WHAT TO PRODUCE
Below is a listing to write out in full, exactly as given, without its pictures.

GIVEN DATA
========================
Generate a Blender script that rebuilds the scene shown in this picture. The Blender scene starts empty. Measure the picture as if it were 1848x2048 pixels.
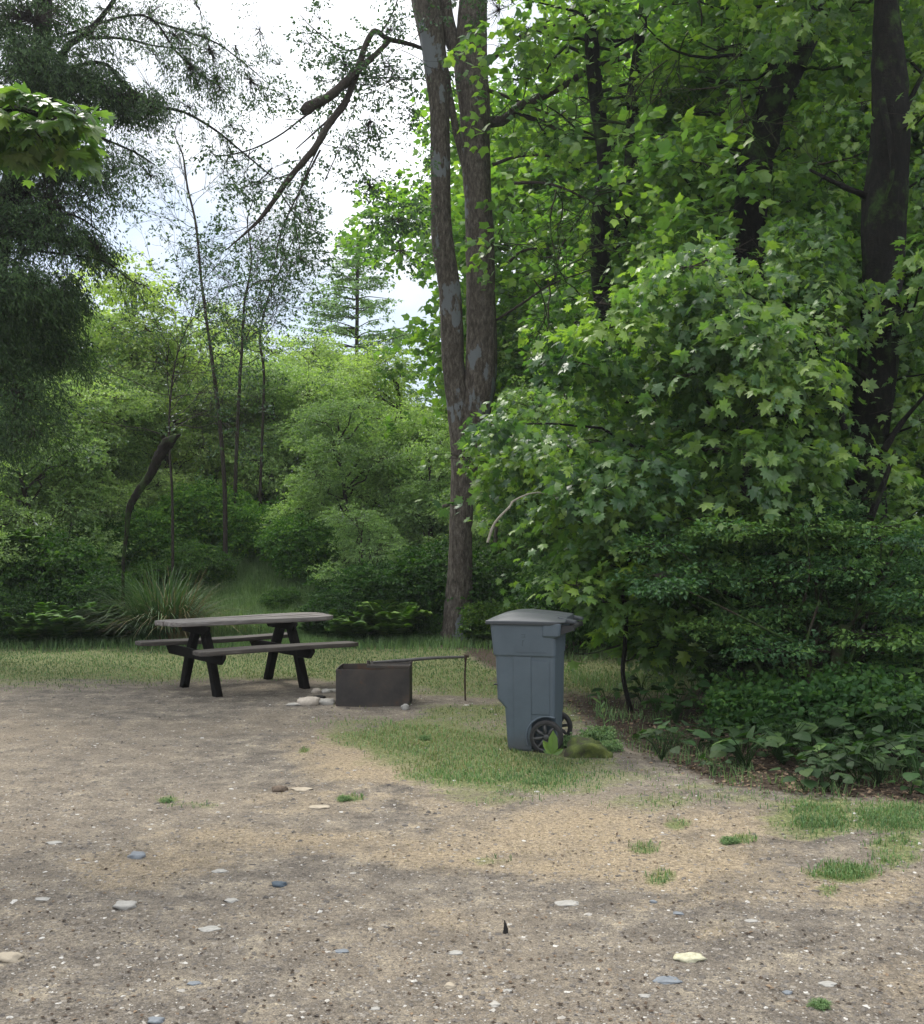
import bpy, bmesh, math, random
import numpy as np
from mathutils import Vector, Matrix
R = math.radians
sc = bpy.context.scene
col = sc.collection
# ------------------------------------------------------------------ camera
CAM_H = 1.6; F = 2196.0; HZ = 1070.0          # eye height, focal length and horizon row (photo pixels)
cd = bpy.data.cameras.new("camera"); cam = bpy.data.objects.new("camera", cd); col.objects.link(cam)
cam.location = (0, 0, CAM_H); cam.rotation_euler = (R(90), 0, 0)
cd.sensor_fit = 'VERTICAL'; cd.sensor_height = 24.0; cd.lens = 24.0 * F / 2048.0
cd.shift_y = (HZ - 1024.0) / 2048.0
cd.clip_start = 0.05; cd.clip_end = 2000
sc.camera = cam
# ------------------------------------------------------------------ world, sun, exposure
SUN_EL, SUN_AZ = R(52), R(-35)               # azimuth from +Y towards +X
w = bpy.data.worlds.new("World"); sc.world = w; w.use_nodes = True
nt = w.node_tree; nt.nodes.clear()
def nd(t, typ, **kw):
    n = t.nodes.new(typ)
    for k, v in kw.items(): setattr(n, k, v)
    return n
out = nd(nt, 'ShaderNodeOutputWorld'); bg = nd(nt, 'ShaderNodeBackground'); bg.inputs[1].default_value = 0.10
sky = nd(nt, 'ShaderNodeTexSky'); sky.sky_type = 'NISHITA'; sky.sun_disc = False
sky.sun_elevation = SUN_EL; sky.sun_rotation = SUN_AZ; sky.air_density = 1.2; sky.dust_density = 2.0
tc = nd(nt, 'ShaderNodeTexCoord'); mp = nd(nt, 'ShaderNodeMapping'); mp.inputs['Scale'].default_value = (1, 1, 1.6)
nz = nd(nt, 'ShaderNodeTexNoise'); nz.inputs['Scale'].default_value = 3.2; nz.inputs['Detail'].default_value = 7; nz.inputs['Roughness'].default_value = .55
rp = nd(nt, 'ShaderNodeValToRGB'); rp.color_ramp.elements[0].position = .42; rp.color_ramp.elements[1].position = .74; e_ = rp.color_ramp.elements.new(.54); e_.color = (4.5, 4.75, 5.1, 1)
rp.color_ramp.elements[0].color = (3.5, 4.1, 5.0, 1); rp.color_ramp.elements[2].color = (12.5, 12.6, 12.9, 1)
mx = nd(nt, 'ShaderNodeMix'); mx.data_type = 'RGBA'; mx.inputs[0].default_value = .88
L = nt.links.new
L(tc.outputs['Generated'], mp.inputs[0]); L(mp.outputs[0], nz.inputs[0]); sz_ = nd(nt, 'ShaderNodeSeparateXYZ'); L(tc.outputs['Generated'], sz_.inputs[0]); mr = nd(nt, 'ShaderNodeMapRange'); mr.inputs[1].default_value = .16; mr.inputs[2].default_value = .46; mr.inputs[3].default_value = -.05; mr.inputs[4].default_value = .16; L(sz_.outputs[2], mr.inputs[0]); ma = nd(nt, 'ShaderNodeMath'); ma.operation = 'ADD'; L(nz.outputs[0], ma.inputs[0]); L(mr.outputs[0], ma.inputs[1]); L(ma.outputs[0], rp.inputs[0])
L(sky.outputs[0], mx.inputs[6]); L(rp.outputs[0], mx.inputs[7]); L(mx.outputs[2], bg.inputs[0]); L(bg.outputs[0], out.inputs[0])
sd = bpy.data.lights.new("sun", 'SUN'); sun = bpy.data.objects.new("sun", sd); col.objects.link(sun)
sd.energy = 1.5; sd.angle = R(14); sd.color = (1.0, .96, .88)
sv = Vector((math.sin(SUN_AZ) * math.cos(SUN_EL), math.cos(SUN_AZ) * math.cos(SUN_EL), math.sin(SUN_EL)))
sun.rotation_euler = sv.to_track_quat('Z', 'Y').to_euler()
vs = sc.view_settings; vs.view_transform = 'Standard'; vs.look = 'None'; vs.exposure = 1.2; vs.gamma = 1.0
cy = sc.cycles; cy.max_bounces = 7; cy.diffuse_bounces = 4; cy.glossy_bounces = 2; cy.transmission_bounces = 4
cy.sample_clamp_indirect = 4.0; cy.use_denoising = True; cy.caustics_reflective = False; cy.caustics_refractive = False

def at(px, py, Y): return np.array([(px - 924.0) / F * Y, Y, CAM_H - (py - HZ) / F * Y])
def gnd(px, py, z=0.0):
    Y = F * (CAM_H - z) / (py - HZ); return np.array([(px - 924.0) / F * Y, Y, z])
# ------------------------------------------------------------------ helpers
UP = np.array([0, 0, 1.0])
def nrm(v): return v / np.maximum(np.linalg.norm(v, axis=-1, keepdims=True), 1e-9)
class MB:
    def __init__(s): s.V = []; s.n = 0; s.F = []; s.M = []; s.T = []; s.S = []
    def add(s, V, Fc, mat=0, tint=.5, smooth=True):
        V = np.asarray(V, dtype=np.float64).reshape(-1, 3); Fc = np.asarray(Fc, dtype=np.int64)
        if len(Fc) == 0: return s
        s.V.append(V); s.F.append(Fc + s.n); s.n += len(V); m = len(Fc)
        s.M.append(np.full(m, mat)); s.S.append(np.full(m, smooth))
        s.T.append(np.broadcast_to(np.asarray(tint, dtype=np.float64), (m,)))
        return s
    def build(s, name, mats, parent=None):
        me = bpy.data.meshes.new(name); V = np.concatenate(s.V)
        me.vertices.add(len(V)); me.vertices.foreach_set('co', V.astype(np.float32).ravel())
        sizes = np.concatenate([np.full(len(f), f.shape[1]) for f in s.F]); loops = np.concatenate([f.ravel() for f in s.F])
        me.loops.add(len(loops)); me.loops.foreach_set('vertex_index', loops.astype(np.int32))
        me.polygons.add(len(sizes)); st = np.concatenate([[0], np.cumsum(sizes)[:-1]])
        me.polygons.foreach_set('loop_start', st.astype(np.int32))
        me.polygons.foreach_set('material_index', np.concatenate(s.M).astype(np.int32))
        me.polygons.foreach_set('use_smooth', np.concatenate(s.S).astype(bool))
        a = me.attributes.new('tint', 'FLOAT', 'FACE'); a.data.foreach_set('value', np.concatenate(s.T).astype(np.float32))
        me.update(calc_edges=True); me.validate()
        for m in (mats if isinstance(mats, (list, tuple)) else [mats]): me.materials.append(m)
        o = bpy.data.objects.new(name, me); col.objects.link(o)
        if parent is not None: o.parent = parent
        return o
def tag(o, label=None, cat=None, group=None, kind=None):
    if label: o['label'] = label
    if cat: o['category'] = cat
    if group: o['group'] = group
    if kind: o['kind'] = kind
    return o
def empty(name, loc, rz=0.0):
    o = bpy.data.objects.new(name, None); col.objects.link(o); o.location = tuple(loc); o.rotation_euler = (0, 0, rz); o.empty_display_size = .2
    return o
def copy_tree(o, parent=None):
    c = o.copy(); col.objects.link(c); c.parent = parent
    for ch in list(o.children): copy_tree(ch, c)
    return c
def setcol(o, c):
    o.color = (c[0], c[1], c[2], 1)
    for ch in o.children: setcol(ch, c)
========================
RESULT FOR THIS TASK
Generate a Blender script that rebuilds the scene shown in this picture. The Blender scene starts empty. Measure the picture as if it were 1848x2048 pixels.
import bpy, bmesh, math, random
import numpy as np
from mathutils import Vector, Matrix
R = math.radians
sc = bpy.context.scene
col = sc.collection
# ------------------------------------------------------------------ camera
CAM_H = 1.6; F = 2196.0; HZ = 1070.0          # eye height, focal length and horizon row (photo pixels)
cd = bpy.data.cameras.new("camera"); cam = bpy.data.objects.new("camera", cd); col.objects.link(cam)
cam.location = (0, 0, CAM_H); cam.rotation_euler = (R(90), 0, 0)
cd.sensor_fit = 'VERTICAL'; cd.sensor_height = 24.0; cd.lens = 24.0 * F / 2048.0
cd.shift_y = (HZ - 1024.0) / 2048.0
cd.clip_start = 0.05; cd.clip_end = 2000
sc.camera = cam
# ------------------------------------------------------------------ world, sun, exposure
SUN_EL, SUN_AZ = R(52), R(-35)               # azimuth from +Y towards +X
w = bpy.data.worlds.new("World"); sc.world = w; w.use_nodes = True
nt = w.node_tree; nt.nodes.clear()
def nd(t, typ, **kw):
    n = t.nodes.new(typ)
    for k, v in kw.items(): setattr(n, k, v)
    return n
out = nd(nt, 'ShaderNodeOutputWorld'); bg = nd(nt, 'ShaderNodeBackground'); bg.inputs[1].default_value = 0.10
sky = nd(nt, 'ShaderNodeTexSky'); sky.sky_type = 'NISHITA'; sky.sun_disc = False
sky.sun_elevation = SUN_EL; sky.sun_rotation = SUN_AZ; sky.air_density = 1.2; sky.dust_density = 2.0
tc = nd(nt, 'ShaderNodeTexCoord'); mp = nd(nt, 'ShaderNodeMapping'); mp.inputs['Scale'].default_value = (1, 1, 1.6)
nz = nd(nt, 'ShaderNodeTexNoise'); nz.inputs['Scale'].default_value = 3.2; nz.inputs['Detail'].default_value = 7; nz.inputs['Roughness'].default_value = .55
rp = nd(nt, 'ShaderNodeValToRGB'); rp.color_ramp.elements[0].position = .42; rp.color_ramp.elements[1].position = .74; e_ = rp.color_ramp.elements.new(.54); e_.color = (4.5, 4.75, 5.1, 1)
rp.color_ramp.elements[0].color = (3.5, 4.1, 5.0, 1); rp.color_ramp.elements[2].color = (12.5, 12.6, 12.9, 1)
mx = nd(nt, 'ShaderNodeMix'); mx.data_type = 'RGBA'; mx.inputs[0].default_value = .88
L = nt.links.new
L(tc.outputs['Generated'], mp.inputs[0]); L(mp.outputs[0], nz.inputs[0]); sz_ = nd(nt, 'ShaderNodeSeparateXYZ'); L(tc.outputs['Generated'], sz_.inputs[0]); mr = nd(nt, 'ShaderNodeMapRange'); mr.inputs[1].default_value = .16; mr.inputs[2].default_value = .46; mr.inputs[3].default_value = -.05; mr.inputs[4].default_value = .16; L(sz_.outputs[2], mr.inputs[0]); ma = nd(nt, 'ShaderNodeMath'); ma.operation = 'ADD'; L(nz.outputs[0], ma.inputs[0]); L(mr.outputs[0], ma.inputs[1]); L(ma.outputs[0], rp.inputs[0])
L(sky.outputs[0], mx.inputs[6]); L(rp.outputs[0], mx.inputs[7]); L(mx.outputs[2], bg.inputs[0]); L(bg.outputs[0], out.inputs[0])
sd = bpy.data.lights.new("sun", 'SUN'); sun = bpy.data.objects.new("sun", sd); col.objects.link(sun)
sd.energy = 1.5; sd.angle = R(14); sd.color = (1.0, .96, .88)
sv = Vector((math.sin(SUN_AZ) * math.cos(SUN_EL), math.cos(SUN_AZ) * math.cos(SUN_EL), math.sin(SUN_EL)))
sun.rotation_euler = sv.to_track_quat('Z', 'Y').to_euler()
vs = sc.view_settings; vs.view_transform = 'Standard'; vs.look = 'None'; vs.exposure = 1.2; vs.gamma = 1.0
cy = sc.cycles; cy.max_bounces = 7; cy.diffuse_bounces = 4; cy.glossy_bounces = 2; cy.transmission_bounces = 4
cy.sample_clamp_indirect = 4.0; cy.use_denoising = True; cy.caustics_reflective = False; cy.caustics_refractive = False

def at(px, py, Y): return np.array([(px - 924.0) / F * Y, Y, CAM_H - (py - HZ) / F * Y])
def gnd(px, py, z=0.0):
    Y = F * (CAM_H - z) / (py - HZ); return np.array([(px - 924.0) / F * Y, Y, z])
# ------------------------------------------------------------------ helpers
UP = np.array([0, 0, 1.0])
def nrm(v): return v / np.maximum(np.linalg.norm(v, axis=-1, keepdims=True), 1e-9)
class MB:
    def __init__(s): s.V = []; s.n = 0; s.F = []; s.M = []; s.T = []; s.S = []
    def add(s, V, Fc, mat=0, tint=.5, smooth=True):
        V = np.asarray(V, dtype=np.float64).reshape(-1, 3); Fc = np.asarray(Fc, dtype=np.int64)
        if len(Fc) == 0: return s
        s.V.append(V); s.F.append(Fc + s.n); s.n += len(V); m = len(Fc)
        s.M.append(np.full(m, mat)); s.S.append(np.full(m, smooth))
        s.T.append(np.broadcast_to(np.asarray(tint, dtype=np.float64), (m,)))
        return s
    def build(s, name, mats, parent=None):
        me = bpy.data.meshes.new(name); V = np.concatenate(s.V)
        me.vertices.add(len(V)); me.vertices.foreach_set('co', V.astype(np.float32).ravel())
        sizes = np.concatenate([np.full(len(f), f.shape[1]) for f in s.F]); loops = np.concatenate([f.ravel() for f in s.F])
        me.loops.add(len(loops)); me.loops.foreach_set('vertex_index', loops.astype(np.int32))
        me.polygons.add(len(sizes)); st = np.concatenate([[0], np.cumsum(sizes)[:-1]])
        me.polygons.foreach_set('loop_start', st.astype(np.int32))
        me.polygons.foreach_set('material_index', np.concatenate(s.M).astype(np.int32))
        me.polygons.foreach_set('use_smooth', np.concatenate(s.S).astype(bool))
        a = me.attributes.new('tint', 'FLOAT', 'FACE'); a.data.foreach_set('value', np.concatenate(s.T).astype(np.float32))
        me.update(calc_edges=True); me.validate()
        for m in (mats if isinstance(mats, (list, tuple)) else [mats]): me.materials.append(m)
        o = bpy.data.objects.new(name, me); col.objects.link(o)
        if parent is not None: o.parent = parent
        return o
def tag(o, label=None, cat=None, group=None, kind=None):
    if label: o['label'] = label
    if cat: o['category'] = cat
    if group: o['group'] = group
    if kind: o['kind'] = kind
    return o
def empty(name, loc, rz=0.0):
    o = bpy.data.objects.new(name, None); col.objects.link(o); o.location = tuple(loc); o.rotation_euler = (0, 0, rz); o.empty_display_size = .2
    return o
def copy_tree(o, parent=None):
    c = o.copy(); col.objects.link(c); c.parent = parent
    for ch in list(o.children): copy_tree(ch, c)
    return c
def setcol(o, c):
    o.color = (c[0], c[1], c[2], 1)
    for ch in o.children: setcol(ch, c)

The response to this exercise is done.